Hard to fight that logic.  I mean, they can say anything.  If their action takes unemployment to record levels, they can say unemployment would have been twice as high if they didn’t do what they did.  Twice as high would be worse.  But how do they know it would have been twice as high?  How can they prove it?  Well, they don’t have to.  Because you can’t disprove it.  And those who gamble know that a tie goes to the house.  So they’re right.  Because you can’t prove otherwise.  So they act accordingly.  And their supporters go along.  And the answer to the new problems that are worse than the original problems?  You guessed it.  More of the same.  More government programs.  More government spending.  At least, that’s what the historical record shows.

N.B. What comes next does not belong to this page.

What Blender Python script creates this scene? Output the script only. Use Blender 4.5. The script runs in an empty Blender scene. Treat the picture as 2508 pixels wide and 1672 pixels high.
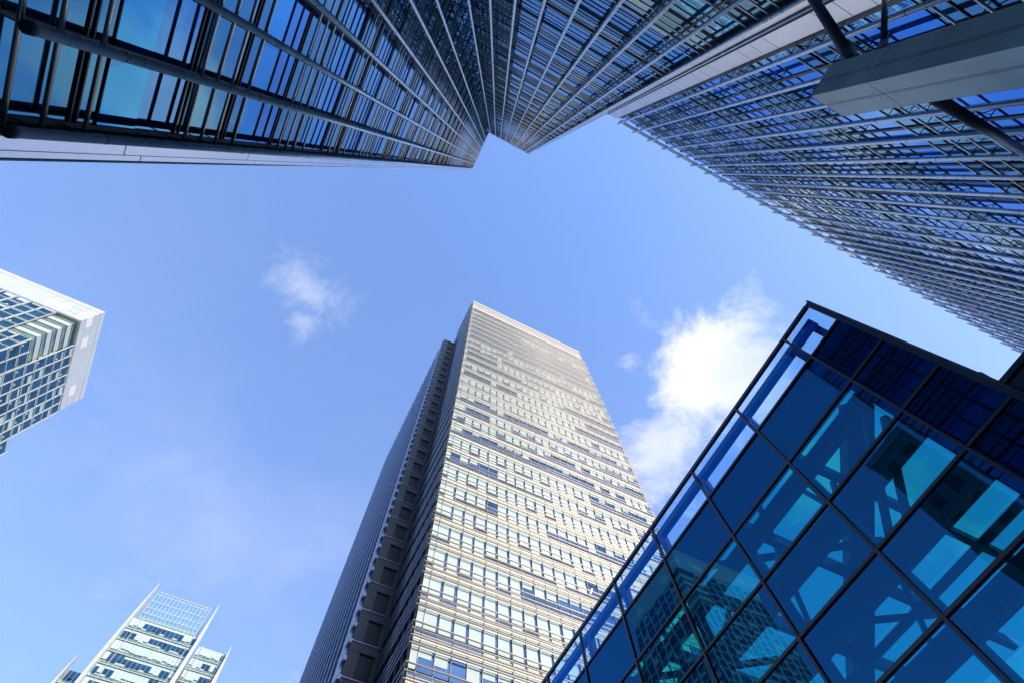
import bpy, math, random
from mathutils import Vector, Matrix
random.seed(7)
sc = bpy.context.scene
COL = sc.collection

# ------------------------------------------------------------------ camera
cam_d = bpy.data.cameras.new('camera')
cam = bpy.data.objects.new('camera', cam_d)
COL.objects.link(cam)
cam_d.sensor_width = 36.0
cam_d.lens = 17.653
cam_d.clip_start = 0.1
cam_d.clip_end = 5000.0
RR = [[0.89331197, -0.44854895, -0.02824119],
      [0.41678680, 0.85029107, -0.32139361],
      [0.16817400, 0.27533421, 0.94652447]]
rt, dn, fw = (Vector(r) for r in RR)
cam.matrix_world = Matrix(((rt.x, -dn.x, -fw.x, 0), (rt.y, -dn.y, -fw.y, 0), (rt.z, -dn.z, -fw.z, 0), (0, 0, 0, 1)))
sc.camera = cam
FPX = 17.653 / 36.0 * 2508

# ------------------------------------------------------------------ view
sc.view_settings.view_transform = 'Standard'
sc.view_settings.look = 'None'
sc.view_settings.gamma = 1.0
sc.view_settings.use_curve_mapping = False
sc.view_settings.exposure = 0.85

# ------------------------------------------------------------------ sun and sky
SUN_EL = math.radians(30)
sh = Vector((0.45, -0.89, 0)).normalized()
sun_vec = Vector((sh.x * math.cos(SUN_EL), sh.y * math.cos(SUN_EL), math.sin(SUN_EL)))
sd = bpy.data.lights.new('sun', 'SUN')
sd.energy = 2.5
sd.angle = math.radians(0.53)
sd.color = (1.0, 0.87, 0.69)
sun = bpy.data.objects.new('sun', sd)
COL.objects.link(sun)
sun.rotation_euler = sun_vec.to_track_quat('Z', 'Y').to_euler()

world = bpy.data.worlds.new('World')
sc.world = world
world.use_nodes = True
wt = world.node_tree
wt.nodes.clear()
def WN(t, **k):
    n = wt.nodes.new(t)
    for a, b in k.items(): setattr(n, a, b)
    return n
def wmath(op, a, b=None, c=None, clamp=False):
    n = WN('ShaderNodeMath', operation=op); n.use_clamp = clamp
    for i, v in enumerate((a, b, c)):
        if v is None: continue
        if isinstance(v, (int, float)): n.inputs[i].default_value = v
        else: wt.links.new(v, n.inputs[i])
    return n.outputs[0]
sky = WN('ShaderNodeTexSky', sky_type='NISHITA')
sky.sun_disc = False
sky.sun_elevation = SUN_EL
sky.sun_rotation = math.atan2(sh.x, sh.y)
sky.air_density = 1.0
sky.dust_density = 1.2
sky.ozone_density = 1.0
tint = WN('ShaderNodeMix', data_type='RGBA', blend_type='MULTIPLY')
tint.inputs[0].default_value = 1.0
tint.inputs[7].default_value = (1.38, 1.76, 2.45, 1)
wt.links.new(sky.outputs[0], tint.inputs[6])
even = WN('ShaderNodeMix', data_type='RGBA'); even.inputs[0].default_value = 0.35
wt.links.new(tint.outputs[2], even.inputs[6]); even.inputs[7].default_value = (1.55, 2.62, 5.3, 1)
tc = WN('ShaderNodeTexCoord')
sep = WN('ShaderNodeSeparateXYZ')
wt.links.new(tc.outputs['Generated'], sep.inputs[0])
zc = wmath('MAXIMUM', sep.outputs[2], 0.04)
px = wmath('DIVIDE', sep.outputs[0], zc)
py = wmath('DIVIDE', sep.outputs[1], zc)
cmb = WN('ShaderNodeCombineXYZ')
wt.links.new(px, cmb.inputs[0]); wt.links.new(py, cmb.inputs[1])
P = cmb.outputs[0]          # position on a flat cloud deck, in units of its height
def wnoise(scale, detail, rough, dist=0.0, w=None):
    n = WN('ShaderNodeTexNoise')
    n.inputs['Scale'].default_value = scale
    n.inputs['Detail'].default_value = detail
    n.inputs['Roughness'].default_value = rough
    n.inputs['Distortion'].default_value = dist
    if w:
        m = WN('ShaderNodeMapping'); m.inputs['Location'].default_value = (w, w * 1.7, 0)
        wt.links.new(P, m.inputs[0]); wt.links.new(m.outputs[0], n.inputs[0])
    else: wt.links.new(P, n.inputs[0])
    return n.outputs[0]
n1 = wnoise(6.0, 14, 0.66, 0.3)
n2 = wnoise(8.0, 12, 0.66, 0.6, 5.3)
n3 = wnoise(3.2, 8, 0.6, 0.3, 9.1)
def cloud_bank(cx, cy, rx, ry, rot, dens, edge, noise, nk):
    m = WN('ShaderNodeMapping', vector_type='TEXTURE')
    m.inputs['Location'].default_value = (cx, cy, 0)
    m.inputs['Rotation'].default_value = (0, 0, math.radians(rot))
    m.inputs['Scale'].default_value = (rx, ry, 1)
    wt.links.new(P, m.inputs[0])
    l = WN('ShaderNodeVectorMath', operation='LENGTH'); wt.links.new(m.outputs[0], l.inputs[0])
    v = wmath('SUBTRACT', 1.0, l.outputs['Value'])
    v = wmath('ADD', v, wmath('MULTIPLY', wmath('SUBTRACT', noise, 0.5), nk))
    s = WN('ShaderNodeMapRange', interpolation_type='SMOOTHSTEP')
    wt.links.new(v, s.inputs[0])
    s.inputs[1].default_value = edge[0]; s.inputs[2].default_value = edge[1]
    s.inputs[3].default_value = 0; s.inputs[4].default_value = dens
    return s.outputs[0]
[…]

POLITICIANS LOVE FAILURE.  They thrive on it.  It gives them life.  Success, on the other hand, destroys them.  Removes their raison d’être.  Their reason for being.  A prospering nation, after all, doesn’t need government to fix anything.  And that’s no good.  Especially if that’s the business you’re in.  Fixing things.  Fixers need to fix.  But it needs to remain a work in progress.  So there’s still fixing to do.  Always.  And forever.   

And they’ll never let a good crisis go to waste.